Repsol to invest over $9 billion in Upstream unit by 2020

Spanish oil company Repsol has updated its 2016-2020 Strategic Plan after achieving all the goals set out in the plan two years ahead of schedule, with an aim to invest 7.9 billion euros ($9.3B) in its Upstream unit by 2020.

Namely, between 2018 and 2020, Repsol plans to invest 15 billion euros: 53% in its Upstream unit (Exploration and Production) and 45% in Downstream (Refining, Chemicals, Marketing, Lubricants, Trading, LPG, Gas & Power) and low-emissions assets.

Repsol said on Wednesday that its strategic goals are based on a benchmark Brent price of 50 dollars per barrel throughout the period.

The strategy is based on three pillars: increasing shareholder distribution, profitable business growth (Upstream and Downstream) and advancement of the energy transition through new initiatives.

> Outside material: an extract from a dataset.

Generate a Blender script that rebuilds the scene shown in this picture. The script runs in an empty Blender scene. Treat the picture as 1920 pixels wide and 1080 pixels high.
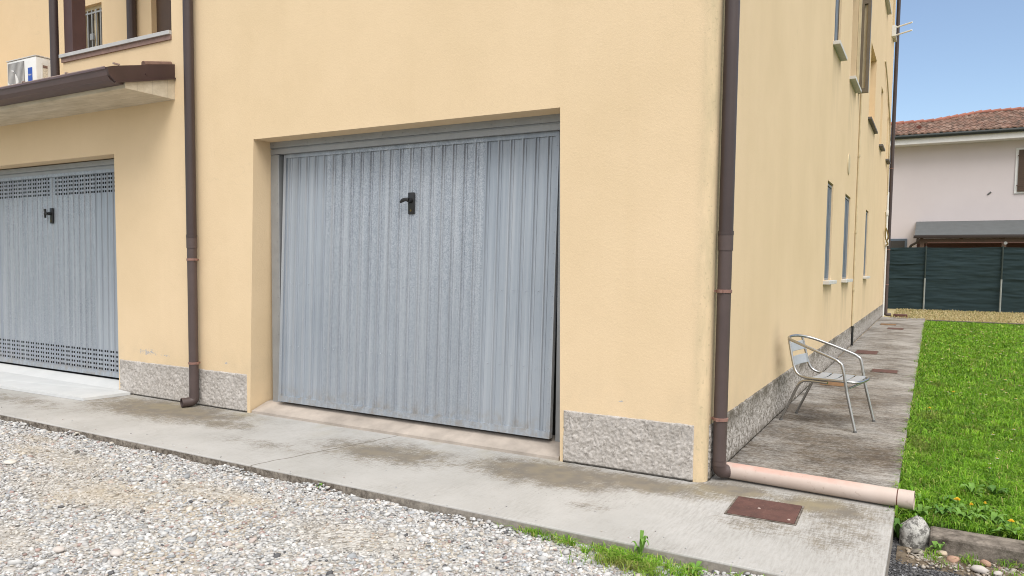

The company has two growth engines to add value and compensate shareholders: its Upstream and Downstream business units, which will provide strong cash flow throughout the period of this Strategic Plan. The former will focus on higher returns and improvements to its asset portfolio, while the latter will consolidate the excellent performance seen in recent years and create new levers for growth and value creation, the company explained.

According to Repsol, its updated Strategic Plan will allow the company to take advantage of growth opportunities over the next two and a half years amid the expected volatility of oil prices in the medium term and improved conditions for Repsol’s refining and chemicals businesses.

One of the key aspects of the Strategic Plan is to further increase shareholder distribution by an annual average of 8%, raising it to 0.95 euros per share in 2019 and in one euro per share in 2020 through scrip dividends, along with share buybacks that will prevent the shareholder dilution and increase earnings per share.

Repsol said it will meet all its financial targets assuming a conservative Brent oil price of 50 dollars per barrel. If oil prices remain steadily higher during the period, the company will accelerate growth from the projects in its existing pipeline.


Set for production boost


After integrating Talisman and doubling the size of its Upstream unit, Repsol stated it is set to increase its production of hydrocarbons (8% through 2020), achieve greater returns and optimize its asset portfolio.

In line with the updated Strategic Plan, the Upstream unit will invest 7.9 billion euros by 2020. Approximately 60% of this total will go toward growth projects and exploration, in order to increase production and ensure an optimal level of reserves in the medium and long term. Repsol said it will prioritize onshore and shallow-water projects.

Primary investments will focus on the organic growth of existing assets, which do not require major developments, are significant generators of cash and will increase production in the short term. These include Sagari (Peru), Marcellus, Eagle Ford and Buckskin (United States), Yme (Norway), Bunga Pakma and Kinabalu (Malaysia), Corridor (Indonesia), NC-115 and NC-186 (Libya) and Reggane (Algeria).

An increase in production to 750,000 barrels of oil equivalent per day by 2020 will be complemented by active portfolio management and high-grading, whereby low-margin production will be replaced by higher-margin barrels.

Beyond 2020, the five development projects identified ─Alaska (United States), Duvernay (Canada), Akacias (Colombia), Sagitario and Campos 33 (Brazil) ─ have a combined breakeven point of 42 dollars, among the lowest in the sector for these types of Upstream developments.

The Strategic Plan includes a 50% increase in cash flow from operations in Upstream, to 3 billion euros, in a flat Brent price scenario of 50 dollars per barrel.

In addition, the Upstream unit will launch a new efficiency and digitalization program with more than 600 initiatives and the objective of achieving 1 billion dollars of additional free cash flow per year by 2020. Of this amount, 600 million dollars-worth of projects have already been identified and achieved.